The parking lot had once been the Black Friars monestary where Richard was reputedly buried.
The parking lot had once been the Black Friars monestary where Richard was reputedly buried.
How fickle is history.
Richard I was the Lionheart.
Richard I was Lion heart, this is Richard III
Richard I (1157-1199) was the king called "lion heart."
Now is the winter of our discontent...
A horse, a horse ... my kingdom for a horse!
‘Lion Heart was Richard I. This is Richard III, much maligned. His brother Edward IV died with 2 sons. They were the appropriate heirs to the throne. The two sons wound up in the Tower of London....for their alleged protection, but disappeared, thus Richard III became King.
Many nefarious deeds were attributed to Richard III due to the influence of the Tudors who followed after Richard III was killed in Battle with Henry VII, father of Henry VIII.
Were not the remains of two young children found in/near the tower of london recently, and believed to be the two sons?
Did they not know that it was a former monastery and the place of Riii’s burial?
“two sons” Edward and Richard. I believe Edward’s legitimacy was challenged. But they were ‘disappeared’ alright. There’s a famous painting of the two that was done about 400 years after their death.

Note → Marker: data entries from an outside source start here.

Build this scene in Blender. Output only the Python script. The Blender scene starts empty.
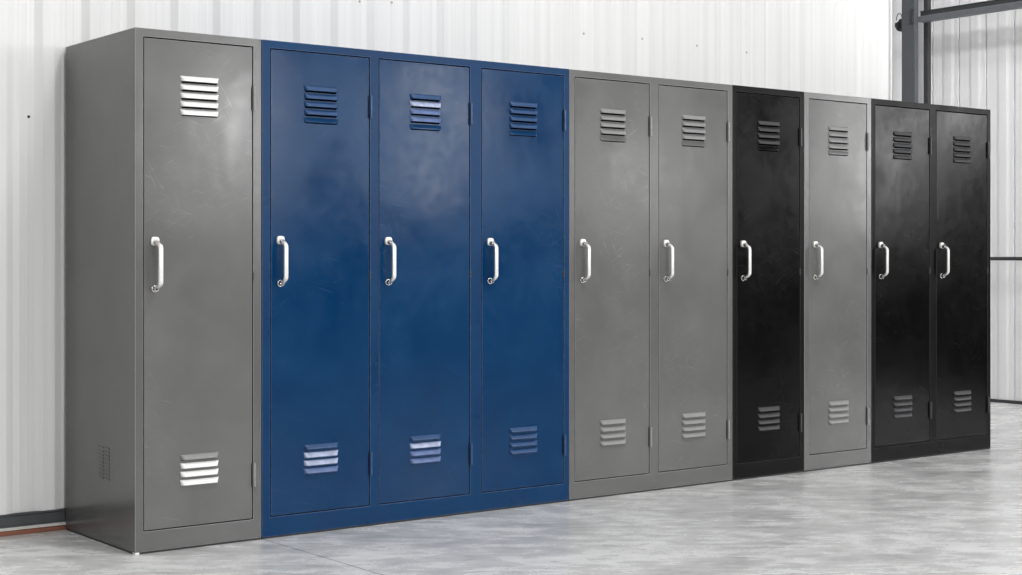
import bpy, bmesh, math, random
from mathutils import Vector, Matrix

random.seed(7)
sc = bpy.context.scene
COL = sc.collection

# ------------------------------------------------------------------ helpers
def link(name, bm, mats=None, parent=None, smooth=False, bevel=None, bevel_mat=-1, seg=2):
    bmesh.ops.remove_doubles(bm, verts=bm.verts, dist=1e-6)
    bmesh.ops.recalc_face_normals(bm, faces=bm.faces)
    me = bpy.data.meshes.new(name)
    bm.to_mesh(me); bm.free()
    o = bpy.data.objects.new(name, me)
    COL.objects.link(o)
    if mats is not None:
        for m in (mats if isinstance(mats, (list, tuple)) else [mats]):
            me.materials.append(m)
    if smooth:
        for p in me.polygons: p.use_smooth = True
    if parent: o.parent = parent
    if bevel:
        b = o.modifiers.new('bevel', 'BEVEL')
        b.width = bevel; b.segments = seg; b.limit_method = 'ANGLE'
        b.angle_limit = math.radians(40); b.material = bevel_mat
        b.harden_normals = True
        for p in me.polygons: p.use_smooth = True
    return o

def box(bm, x0, x1, y0, y1, z0, z1, mi=0):
    v = [bm.verts.new((x, y, z)) for x in (x0, x1) for y in (y0, y1) for z in (z0, z1)]
    for f in ((0,1,3,2),(4,6,7,5),(0,4,5,1),(2,3,7,6),(0,2,6,4),(1,5,7,3)):
        q = bm.faces.new([v[i] for i in f]); q.material_index = mi

def slab_grid(bm, xs, zs, hole, y0, y1):
    """closed slab in the XZ plane from y0 to y1 with rectangular through holes"""
    vf = {}; 
    def V(i, j, y):
        k = (i, j, y)
        if k not in vf: vf[k] = bm.verts.new((xs[i], y, zs[j]))
        return vf[k]
    nx, nz = len(xs)-1, len(zs)-1
    def solid(i, j): return 0 <= i < nx and 0 <= j < nz and not hole(i, j)
    for i in range(nx):
        for j in range(nz):
            if not solid(i, j): continue
            for y in (y0, y1):
                bm.faces.new([V(i,j,y), V(i+1,j,y), V(i+1,j+1,y), V(i,j+1,y)])
            for (di, dj, a, b) in ((-1,0,(i,j),(i,j+1)), (1,0,(i+1,j),(i+1,j+1)),
                                   (0,-1,(i,j),(i+1,j)), (0,1,(i,j+1),(i+1,j+1))):
                if not solid(i+di, j+dj):
                    bm.faces.new([V(*a,y0), V(*b,y0), V(*b,y1), V(*a,y1)])

def cyl(bm, p0, p1, r0, r1=None, n=20, mi=0, caps=True):
    r1 = r0 if r1 is None else r1
    p0, p1 = Vector(p0), Vector(p1)
    d = (p1-p0).normalized()
    a = d.orthogonal().normalized(); b = d.cross(a)
    A, B = [], []
    for k in range(n):
        t = 2*math.pi*k/n; w = math.cos(t)*a + math.sin(t)*b
        A.append(bm.verts.new(p0+w*r0)); B.append(bm.verts.new(p1+w*r1))
    for k in range(n):
        f = bm.faces.new([A[k], A[(k+1)%n], B[(k+1)%n], B[k]]); f.material_index = mi
    if caps:
        bm.faces.new(A).material_index = mi; bm.faces.new(B[::-1]).material_index = mi

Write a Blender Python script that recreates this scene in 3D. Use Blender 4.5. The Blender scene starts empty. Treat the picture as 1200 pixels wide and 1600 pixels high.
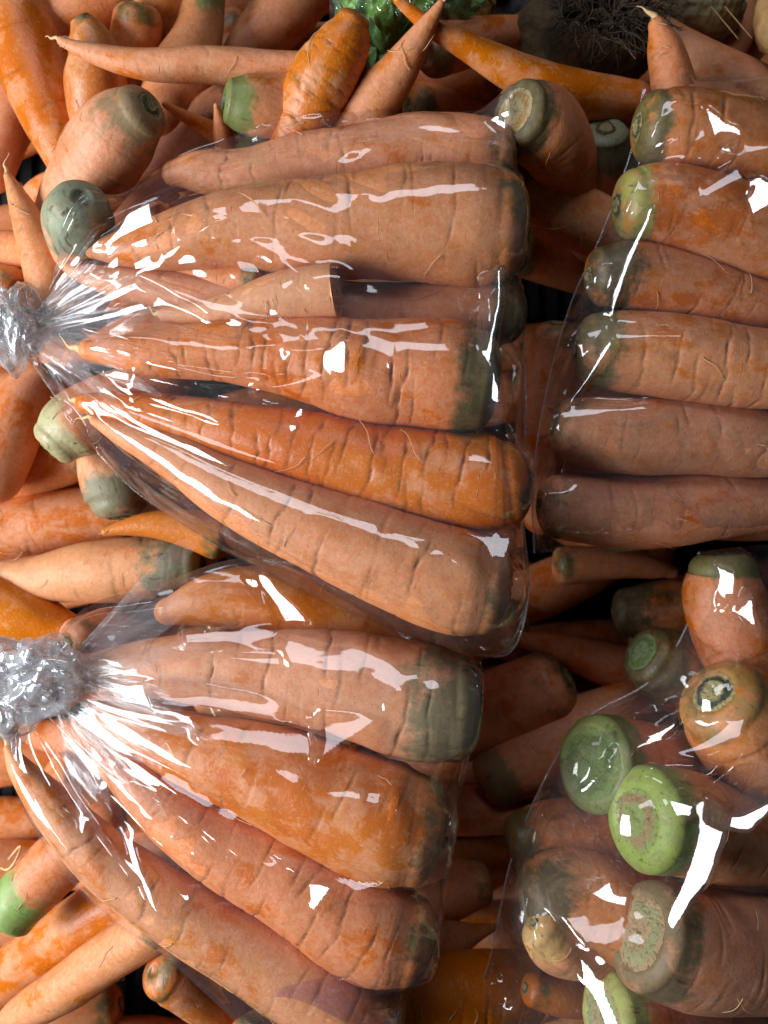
import bpy, math, random
import numpy as np

rng = np.random.default_rng(7)
random.seed(7)
scene = bpy.context.scene
COL = scene.collection

# ------------------------------------------------------------------ camera, light, exposure
F = 1386.0            # focal length in photograph pixels (1200 x 1600)
ZC = 0.545            # camera height above the crate floor, metres
cam_d = bpy.data.cameras.new('camera')
cam = bpy.data.objects.new('camera', cam_d)
COL.objects.link(cam)
cam.location = (0, 0, ZC)
cam.rotation_euler = (0, 0, 0)
cam_d.sensor_fit = 'VERTICAL'
cam_d.sensor_height = 36.0
cam_d.lens = 36.0 * F / 1600.0
cam_d.clip_start = 0.01
cam_d.clip_end = 50
cam_d.dof.use_dof = True
cam_d.dof.focus_distance = ZC - 0.135
cam_d.dof.aperture_fstop = 7.0
scene.camera = cam

world = bpy.data.worlds.new('World')
scene.world = world
world.use_nodes = True
bg = world.node_tree.nodes['Background']
bg.inputs['Color'].default_value = (0.75, 0.85, 1.0, 1)
bg.inputs['Strength'].default_value = 0.008


def area_lamp(name, loc, target, sx, sy, power, color):
    d = bpy.data.lights.new(name, 'AREA')
    d.shape = 'RECTANGLE'
    d.size = sx
    d.size_y = sy
    d.energy = power
    d.color = color
    o = bpy.data.objects.new(name, d)
    COL.objects.link(o)
    o.location = loc
    from mathutils import Vector
    o.rotation_euler = (Vector(target) - Vector(loc)).to_track_quat('-Z', 'Y').to_euler()
    return o


# the open side of the stall: one broad cool source on the left, and the pale awning seen higher up
LAMP_L = (-0.80, -0.13, 0.56)
LAMP_T = (-0.20, 1.00, 1.05)
area_lamp('daylight_opening', LAMP_L, (0.0, -0.05, 0.09), 0.66, 0.40, 16.0, (0.93, 0.97, 1.0))
area_lamp('pale_awning', LAMP_T, (0.0, 0.0, 0.1), 0.85, 0.36, 5.2, (0.86, 0.90, 1.0))

scene.view_settings.view_transform = 'Standard'
scene.view_settings.look = 'None'
scene.view_settings.exposure = 0.0
scene.view_settings.gamma = 1.0
scene.cycles.use_denoising = True
scene.cycles.use_adaptive_sampling = True
scene.cycles.adaptive_threshold = 0.02
scene.cycles.max_bounces = 10
scene.cycles.diffuse_bounces = 3
scene.cycles.glossy_bounces = 4
scene.cycles.transmission_bounces = 4
scene.cycles.transparent_max_bounces = 40
scene.cycles.caustics_reflective = False
scene.cycles.caustics_refractive = False
scene.cycles.sample_clamp_indirect = 4.0


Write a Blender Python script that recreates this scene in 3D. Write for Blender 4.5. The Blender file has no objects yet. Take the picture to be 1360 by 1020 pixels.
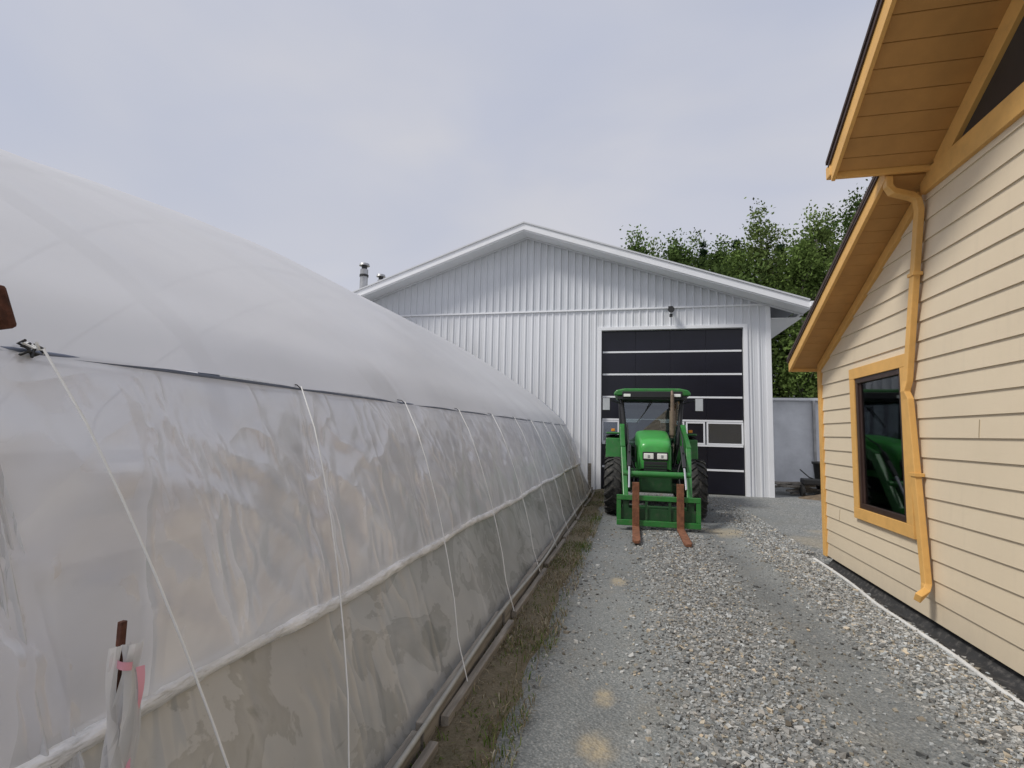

Yep, the Tudors made the saying real: ‘The winners write the history books.’
Here is a line from one of the Amazon reviews of the book:
"What thoughtful reader hasn't experienced Shakespeare's Richard III and wondered about the accuracy of the Bard's portrayal? Thus did Josephine Tey, near the close of her authorial career, delve into some of the lost nooks and crannies of English history in an effort to recover "the real Richard."
Then they figured out they should lead from behind.
FYI, Rowan Atkinson is NOT a British historian..
No wrong Richard..
This is Dick the Turd..
There is thought that the Queen (in sanctuary with her children) was asked to send the 2nd son to join the first at the tower....but instead substituted an impostor & ferreted her real son away into hiding.
Years later when Henry VII was king (after killing Richard 3rd), they 'found' someone, a grown version, claiming to be that very son.....and promptly hanged him.